I found a barely used Daewoo D500S food dehydrator online with a very good price, but as it has a sort of rounded rectangular shape, I couldn't find any suitable food dehydrator extension walls that would have fit on it, but I didn't want to cut the trays as I still want to use the machine to dehydrate food as well.

As such, I measured the radius of all corners and sides (all four sides are a bit rounded), the length of the sides, and made this model, shaped after the form of the dehydrator's trays - I am EXTREMELY new to 3D modeling and it shows on the model, but it works perfectly.

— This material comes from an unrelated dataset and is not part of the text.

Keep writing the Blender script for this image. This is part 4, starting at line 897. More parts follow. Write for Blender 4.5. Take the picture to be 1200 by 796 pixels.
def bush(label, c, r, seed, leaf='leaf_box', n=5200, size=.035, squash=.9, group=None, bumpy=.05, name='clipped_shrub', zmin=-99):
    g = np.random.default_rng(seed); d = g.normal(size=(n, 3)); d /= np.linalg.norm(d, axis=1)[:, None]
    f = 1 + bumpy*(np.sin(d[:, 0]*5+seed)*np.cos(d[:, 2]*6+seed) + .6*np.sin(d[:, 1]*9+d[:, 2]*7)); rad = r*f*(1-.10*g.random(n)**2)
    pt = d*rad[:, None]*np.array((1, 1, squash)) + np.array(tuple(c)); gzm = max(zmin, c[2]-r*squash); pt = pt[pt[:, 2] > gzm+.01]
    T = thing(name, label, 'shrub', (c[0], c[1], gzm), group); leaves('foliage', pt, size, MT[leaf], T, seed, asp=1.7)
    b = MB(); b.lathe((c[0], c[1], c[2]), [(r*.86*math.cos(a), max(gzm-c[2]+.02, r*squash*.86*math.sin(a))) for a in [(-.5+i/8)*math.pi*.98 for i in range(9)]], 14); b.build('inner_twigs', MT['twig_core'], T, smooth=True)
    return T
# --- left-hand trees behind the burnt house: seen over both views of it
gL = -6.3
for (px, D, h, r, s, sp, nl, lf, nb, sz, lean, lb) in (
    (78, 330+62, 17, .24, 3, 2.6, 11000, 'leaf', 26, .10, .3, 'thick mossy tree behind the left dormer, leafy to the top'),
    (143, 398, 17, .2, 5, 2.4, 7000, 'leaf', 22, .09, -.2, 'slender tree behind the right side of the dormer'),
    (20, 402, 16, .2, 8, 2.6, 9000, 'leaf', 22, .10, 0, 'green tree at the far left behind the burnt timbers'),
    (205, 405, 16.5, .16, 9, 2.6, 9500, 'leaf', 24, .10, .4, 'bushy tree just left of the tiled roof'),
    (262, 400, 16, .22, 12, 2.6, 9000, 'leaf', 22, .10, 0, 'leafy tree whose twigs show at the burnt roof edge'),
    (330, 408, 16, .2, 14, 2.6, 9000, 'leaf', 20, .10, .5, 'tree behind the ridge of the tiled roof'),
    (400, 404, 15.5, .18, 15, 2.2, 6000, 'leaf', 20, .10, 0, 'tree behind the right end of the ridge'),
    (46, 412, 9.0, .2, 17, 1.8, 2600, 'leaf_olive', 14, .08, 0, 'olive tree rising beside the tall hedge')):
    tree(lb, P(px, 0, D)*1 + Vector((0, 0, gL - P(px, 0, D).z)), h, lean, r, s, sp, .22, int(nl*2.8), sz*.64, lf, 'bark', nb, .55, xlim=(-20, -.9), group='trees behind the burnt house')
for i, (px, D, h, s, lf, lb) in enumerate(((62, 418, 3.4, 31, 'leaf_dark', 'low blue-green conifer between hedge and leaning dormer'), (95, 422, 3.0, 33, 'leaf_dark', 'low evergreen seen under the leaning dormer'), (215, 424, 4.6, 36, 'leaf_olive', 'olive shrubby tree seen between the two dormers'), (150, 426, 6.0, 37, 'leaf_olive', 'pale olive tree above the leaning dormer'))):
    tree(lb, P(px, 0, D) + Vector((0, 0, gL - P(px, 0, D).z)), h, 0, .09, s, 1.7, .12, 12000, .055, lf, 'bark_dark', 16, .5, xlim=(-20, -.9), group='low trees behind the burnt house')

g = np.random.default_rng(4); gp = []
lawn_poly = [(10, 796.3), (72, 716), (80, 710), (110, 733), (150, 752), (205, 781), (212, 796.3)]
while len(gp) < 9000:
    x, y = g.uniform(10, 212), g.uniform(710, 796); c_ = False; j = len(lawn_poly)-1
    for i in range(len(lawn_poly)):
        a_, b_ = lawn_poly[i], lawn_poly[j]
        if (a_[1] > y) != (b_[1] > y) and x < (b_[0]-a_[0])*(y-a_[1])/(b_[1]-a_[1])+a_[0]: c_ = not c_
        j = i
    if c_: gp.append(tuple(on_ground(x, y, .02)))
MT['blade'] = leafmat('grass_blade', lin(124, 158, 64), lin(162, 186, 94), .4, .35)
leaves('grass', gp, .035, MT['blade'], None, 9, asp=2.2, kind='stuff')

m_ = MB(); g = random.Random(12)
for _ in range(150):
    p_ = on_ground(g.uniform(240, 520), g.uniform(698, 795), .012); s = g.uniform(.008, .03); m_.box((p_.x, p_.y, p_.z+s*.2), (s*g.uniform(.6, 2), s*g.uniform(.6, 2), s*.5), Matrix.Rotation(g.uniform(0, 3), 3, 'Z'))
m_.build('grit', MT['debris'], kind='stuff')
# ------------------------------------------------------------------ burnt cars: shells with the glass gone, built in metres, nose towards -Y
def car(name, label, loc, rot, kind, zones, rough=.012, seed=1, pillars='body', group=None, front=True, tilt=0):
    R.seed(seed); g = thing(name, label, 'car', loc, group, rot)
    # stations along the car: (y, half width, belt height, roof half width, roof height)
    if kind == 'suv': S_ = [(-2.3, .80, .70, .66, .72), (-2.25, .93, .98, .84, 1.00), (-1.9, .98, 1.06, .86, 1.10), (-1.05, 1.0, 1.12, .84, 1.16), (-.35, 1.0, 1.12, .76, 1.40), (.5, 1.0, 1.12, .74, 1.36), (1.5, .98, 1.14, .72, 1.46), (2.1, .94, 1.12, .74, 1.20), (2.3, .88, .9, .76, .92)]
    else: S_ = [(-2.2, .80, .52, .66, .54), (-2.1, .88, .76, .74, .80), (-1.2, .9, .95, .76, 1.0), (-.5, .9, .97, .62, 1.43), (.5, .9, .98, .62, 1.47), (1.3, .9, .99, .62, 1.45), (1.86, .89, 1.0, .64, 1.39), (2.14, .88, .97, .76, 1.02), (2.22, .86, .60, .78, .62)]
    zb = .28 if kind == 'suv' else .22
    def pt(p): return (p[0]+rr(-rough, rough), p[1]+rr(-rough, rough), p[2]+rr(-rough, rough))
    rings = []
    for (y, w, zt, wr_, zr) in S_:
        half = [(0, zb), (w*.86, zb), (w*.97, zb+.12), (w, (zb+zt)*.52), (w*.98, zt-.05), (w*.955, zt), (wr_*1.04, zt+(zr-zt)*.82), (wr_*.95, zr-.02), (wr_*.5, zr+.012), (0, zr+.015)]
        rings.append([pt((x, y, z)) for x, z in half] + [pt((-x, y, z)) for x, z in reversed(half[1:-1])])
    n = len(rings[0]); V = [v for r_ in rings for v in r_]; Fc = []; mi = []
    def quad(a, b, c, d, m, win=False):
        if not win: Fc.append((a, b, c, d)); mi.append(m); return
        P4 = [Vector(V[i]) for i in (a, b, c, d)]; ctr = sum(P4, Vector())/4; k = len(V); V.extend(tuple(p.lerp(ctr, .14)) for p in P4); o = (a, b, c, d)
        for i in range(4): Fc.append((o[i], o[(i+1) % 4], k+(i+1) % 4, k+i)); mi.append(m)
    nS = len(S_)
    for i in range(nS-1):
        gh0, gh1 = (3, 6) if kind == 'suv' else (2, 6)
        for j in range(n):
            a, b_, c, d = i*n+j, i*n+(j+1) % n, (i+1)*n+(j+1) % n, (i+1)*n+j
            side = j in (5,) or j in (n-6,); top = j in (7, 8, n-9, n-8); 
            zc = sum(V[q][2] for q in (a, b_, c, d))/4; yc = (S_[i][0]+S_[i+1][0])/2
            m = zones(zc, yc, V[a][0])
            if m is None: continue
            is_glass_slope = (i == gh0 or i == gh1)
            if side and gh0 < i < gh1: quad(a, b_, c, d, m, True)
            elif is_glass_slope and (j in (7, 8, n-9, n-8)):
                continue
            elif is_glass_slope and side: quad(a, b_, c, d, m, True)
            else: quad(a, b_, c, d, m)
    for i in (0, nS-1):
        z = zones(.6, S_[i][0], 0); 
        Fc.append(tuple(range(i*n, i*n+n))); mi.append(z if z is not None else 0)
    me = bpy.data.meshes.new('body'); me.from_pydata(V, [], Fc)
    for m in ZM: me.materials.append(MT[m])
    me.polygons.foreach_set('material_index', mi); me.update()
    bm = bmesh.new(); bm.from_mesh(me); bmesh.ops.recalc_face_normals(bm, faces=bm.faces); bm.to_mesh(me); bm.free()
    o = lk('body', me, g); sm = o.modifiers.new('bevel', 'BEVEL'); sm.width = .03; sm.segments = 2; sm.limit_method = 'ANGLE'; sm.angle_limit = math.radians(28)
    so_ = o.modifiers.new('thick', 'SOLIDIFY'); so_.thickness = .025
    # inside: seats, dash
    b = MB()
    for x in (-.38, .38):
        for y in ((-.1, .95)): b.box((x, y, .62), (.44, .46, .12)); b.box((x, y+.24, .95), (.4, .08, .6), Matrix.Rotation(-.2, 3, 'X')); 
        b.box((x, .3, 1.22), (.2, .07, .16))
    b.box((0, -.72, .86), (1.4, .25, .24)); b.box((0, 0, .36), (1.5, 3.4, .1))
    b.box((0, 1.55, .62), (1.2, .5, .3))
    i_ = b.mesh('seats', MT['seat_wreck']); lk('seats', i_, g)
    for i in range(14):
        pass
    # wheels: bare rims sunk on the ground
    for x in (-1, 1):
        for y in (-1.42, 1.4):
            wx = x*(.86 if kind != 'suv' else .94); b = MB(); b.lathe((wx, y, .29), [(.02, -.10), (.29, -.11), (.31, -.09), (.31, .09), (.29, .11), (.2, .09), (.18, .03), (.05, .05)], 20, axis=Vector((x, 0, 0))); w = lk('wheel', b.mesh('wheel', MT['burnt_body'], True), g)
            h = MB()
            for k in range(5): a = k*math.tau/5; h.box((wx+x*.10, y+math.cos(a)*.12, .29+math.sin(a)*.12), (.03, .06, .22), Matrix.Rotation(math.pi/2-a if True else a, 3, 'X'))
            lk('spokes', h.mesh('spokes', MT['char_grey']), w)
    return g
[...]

The walls have a 3mm average thickness, they are 100mm tall and stackable to allow for drying multiple spools at once.

The overall internal measurements of the extension wall are the following:

Wider side (bottom portion - this slides over the edge of the dehydrator): 318 x 298 mm

Tighter side (top portion - this is the part over which the next level of wall/tray/lid fits): 314 x 294 mm

Corner radius: 64,6

Length radius: 391.5

Width radius: 320.7

As the model is quite big, I cut it up in four interlocking pieces using the piece in the splitter.stl file (then tinkered a bit with them in Meshmixer and 3D builder to thicken walls and bridge some gaps created by the very amateur splitting I did); besides the already split model I included a full, already split and an unsplit model.

Each wall took approx. 8 hours to print with 0.2 layer height (0.4 nozzle), 2 perimeters and 15% infill - printed them in PETG with no supports and a 3mm brim, on painter's tape on an Ender3 V2.

After the walls were done printing, I printed this belt in TPU and this buckle in PETG to neatly hold the four walls together (they are interlocking, but don't stay together very firmly) - this can be done also with a piece of string, but I wanted to experiment with TPU :)

Hope this will be useful for someone :)

Later edit: it seems that the walls fit the Balter Seco and the Balter Seco LCD dehydrators as well :).